Take the material below and retype it in full; pictures are left out.

Recorded data:
-=-=-=-=-

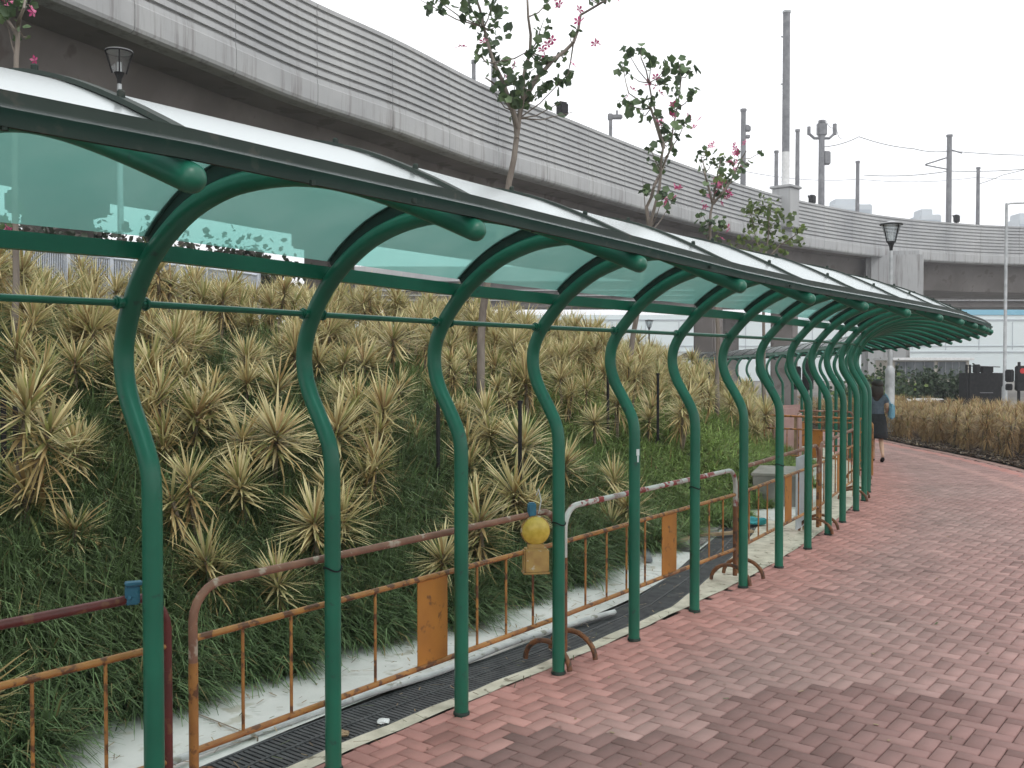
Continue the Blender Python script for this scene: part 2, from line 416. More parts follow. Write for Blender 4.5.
# mortar kerb, grating, concrete apron
def grate_t(s): return .20 + (.0 if s < 6 else .15 * (s - 6))
GEND = 10.6
sheet('kerb_strip', (-11, 37), lambda s: (.10, grate_t(min(s, GEND)) if s < GEND else .6), 2, lambda s, t, x, y: .006 + .004 * math.sin(s * 9), M['kerb'], ds=.2)
sheet('channel_floor', (-11, GEND), lambda s: (grate_t(s), grate_t(s) + .36), 1, lambda s, t, x, y: -.035, M['dark'])
sheet('concrete_apron', (-11, 30), lambda s: ((grate_t(s) + .36) if s < GEND else .6, edge_t(s) + .35), 3, lambda s, t, x, y: .004 + .010 * math.sin(s * 2.1 + t * 3), M['concrete'], ds=.3)
def grating():
    root = empty('drain_grating', P(2, .35)); tag(root, 'long dark slotted drain grating beside the green posts', 'drain grating')
    mb = MB(); bp = root.location
    s = -8.0
    while s < GEND - .1:
        a = P(s, grate_t(s) + .02, -.003); b_ = P(s, grate_t(s) + .34, -.003)
        p, an = at_s(s); tv = Vector((math.sin(an), math.cos(an), 0)) * .010
        dn = Vector((0, 0, -.02))
        vs = [a - tv, b_ - tv, b_ + tv, a + tv]; vs += [v + dn for v in vs]
        mb.add([v - bp for v in vs], [(0, 1, 2, 3), (0, 4, 5, 1), (1, 5, 6, 2), (2, 6, 7, 3), (3, 7, 4, 0)])
        s += .034
    mb.build('slat', M['grate'], root)
    mb = MB()
    for tt in (.015, .178, .345):
        ss = np.arange(-8, GEND, .25)
        for s0, s1 in zip(ss[:-1], ss[1:]):
            a0 = P(s0, grate_t(s0) + tt - .008, .001); a1 = P(s0, grate_t(s0) + tt + .008, .001); b0 = P(s1, grate_t(s1) + tt - .008, .001); b1 = P(s1, grate_t(s1) + tt + .008, .001)
            mb.add([a0 - bp, b0 - bp, b1 - bp, a1 - bp, a0 - bp - Vector((0, 0, .03)), b0 - bp - Vector((0, 0, .03)), b1 - bp - Vector((0, 0, .03)), a1 - bp - Vector((0, 0, .03))],
                   [(3, 2, 1, 0), (0, 1, 5, 4), (2, 3, 7, 6)])
    mb.build('edge_bar', M['grate'], root)
grating()
mb = MB(); pts = []
for s in np.arange(-3, 5.6, .12):
    t = grate_t(s) + .40 + .05 * math.sin(s * 1.3) + (.0 if s < 4.6 else -.22 * (s - 4.6))
    pts.append(P(s, t, .028 + .006 * math.sin(s * 5)))
mb.tube(pts, .02, 8)
tag(mb.build('hose', M['hose'], smooth=True), 'pale grey hose lying along the drain grating', 'hose')
# mound
sheet('planted_mound', (-11, 37), lambda s: (edge_t(s), edge_t(s) + 29), 60, lambda s, t, x, y: -.02 + mound(t - edge_t(s), x, y) + min(1, max(0, t - edge_t(s))) * mound_bump(x, y), M['soil'], ds=.5)
sheet('mulch_bed', (-11, 37), lambda s: (right_t(s) - .09, right_t(s) - 9), 24, lambda s, t, x, y: -.01 + .05 * random.random() + .02, M['mulch'], ds=.2)

# ------------------------------------------------------------------ canopy
PROF = [(0, -.03), (0, .4), (0, .9), (0, 1.3), (-.002, 1.44), (-.015, 1.52), (-.052, 1.60), (-.105, 1.69), (-.152, 1.77), (-.185, 1.86), (-.193, 1.95), (-.176, 2.04),
        (-.137, 2.135), (-.080, 2.23), (.0, 2.32), (.115, 2.405), (.268, 2.483), (.438, 2.53), (.60, 2.548), (.80, 2.545), (.98, 2.522), (1.15, 2.482), (1.32, 2.428), (1.50, 2.362), (1.65, 2.300)]
def rib_scale(i): return {0: 1.072, 1: .998, 2: 1.0, 3: .975, 4: .945}.get(i, 1.085 if i < 0 else .93)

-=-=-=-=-

Final answer:
Continue the Blender Python script for this scene: part 2, from line 416. More parts follow. Write for Blender 4.5.
# mortar kerb, grating, concrete apron
def grate_t(s): return .20 + (.0 if s < 6 else .15 * (s - 6))
GEND = 10.6
sheet('kerb_strip', (-11, 37), lambda s: (.10, grate_t(min(s, GEND)) if s < GEND else .6), 2, lambda s, t, x, y: .006 + .004 * math.sin(s * 9), M['kerb'], ds=.2)
sheet('channel_floor', (-11, GEND), lambda s: (grate_t(s), grate_t(s) + .36), 1, lambda s, t, x, y: -.035, M['dark'])
sheet('concrete_apron', (-11, 30), lambda s: ((grate_t(s) + .36) if s < GEND else .6, edge_t(s) + .35), 3, lambda s, t, x, y: .004 + .010 * math.sin(s * 2.1 + t * 3), M['concrete'], ds=.3)
def grating():
    root = empty('drain_grating', P(2, .35)); tag(root, 'long dark slotted drain grating beside the green posts', 'drain grating')
    mb = MB(); bp = root.location
    s = -8.0
    while s < GEND - .1:
        a = P(s, grate_t(s) + .02, -.003); b_ = P(s, grate_t(s) + .34, -.003)
        p, an = at_s(s); tv = Vector((math.sin(an), math.cos(an), 0)) * .010
        dn = Vector((0, 0, -.02))
        vs = [a - tv, b_ - tv, b_ + tv, a + tv]; vs += [v + dn for v in vs]
        mb.add([v - bp for v in vs], [(0, 1, 2, 3), (0, 4, 5, 1), (1, 5, 6, 2), (2, 6, 7, 3), (3, 7, 4, 0)])
        s += .034
    mb.build('slat', M['grate'], root)
    mb = MB()
    for tt in (.015, .178, .345):
        ss = np.arange(-8, GEND, .25)
        for s0, s1 in zip(ss[:-1], ss[1:]):
            a0 = P(s0, grate_t(s0) + tt - .008, .001); a1 = P(s0, grate_t(s0) + tt + .008, .001); b0 = P(s1, grate_t(s1) + tt - .008, .001); b1 = P(s1, grate_t(s1) + tt + .008, .001)
            mb.add([a0 - bp, b0 - bp, b1 - bp, a1 - bp, a0 - bp - Vector((0, 0, .03)), b0 - bp - Vector((0, 0, .03)), b1 - bp - Vector((0, 0, .03)), a1 - bp - Vector((0, 0, .03))],
                   [(3, 2, 1, 0), (0, 1, 5, 4), (2, 3, 7, 6)])
    mb.build('edge_bar', M['grate'], root)
grating()
mb = MB(); pts = []
for s in np.arange(-3, 5.6, .12):
    t = grate_t(s) + .40 + .05 * math.sin(s * 1.3) + (.0 if s < 4.6 else -.22 * (s - 4.6))
    pts.append(P(s, t, .028 + .006 * math.sin(s * 5)))
mb.tube(pts, .02, 8)
tag(mb.build('hose', M['hose'], smooth=True), 'pale grey hose lying along the drain grating', 'hose')
# mound
sheet('planted_mound', (-11, 37), lambda s: (edge_t(s), edge_t(s) + 29), 60, lambda s, t, x, y: -.02 + mound(t - edge_t(s), x, y) + min(1, max(0, t - edge_t(s))) * mound_bump(x, y), M['soil'], ds=.5)
sheet('mulch_bed', (-11, 37), lambda s: (right_t(s) - .09, right_t(s) - 9), 24, lambda s, t, x, y: -.01 + .05 * random.random() + .02, M['mulch'], ds=.2)

# ------------------------------------------------------------------ canopy
PROF = [(0, -.03), (0, .4), (0, .9), (0, 1.3), (-.002, 1.44), (-.015, 1.52), (-.052, 1.60), (-.105, 1.69), (-.152, 1.77), (-.185, 1.86), (-.193, 1.95), (-.176, 2.04),
        (-.137, 2.135), (-.080, 2.23), (.0, 2.32), (.115, 2.405), (.268, 2.483), (.438, 2.53), (.60, 2.548), (.80, 2.545), (.98, 2.522), (1.15, 2.482), (1.32, 2.428), (1.50, 2.362), (1.65, 2.300)]
def rib_scale(i): return {0: 1.072, 1: .998, 2: 1.0, 3: .975, 4: .945}.get(i, 1.085 if i < 0 else .93)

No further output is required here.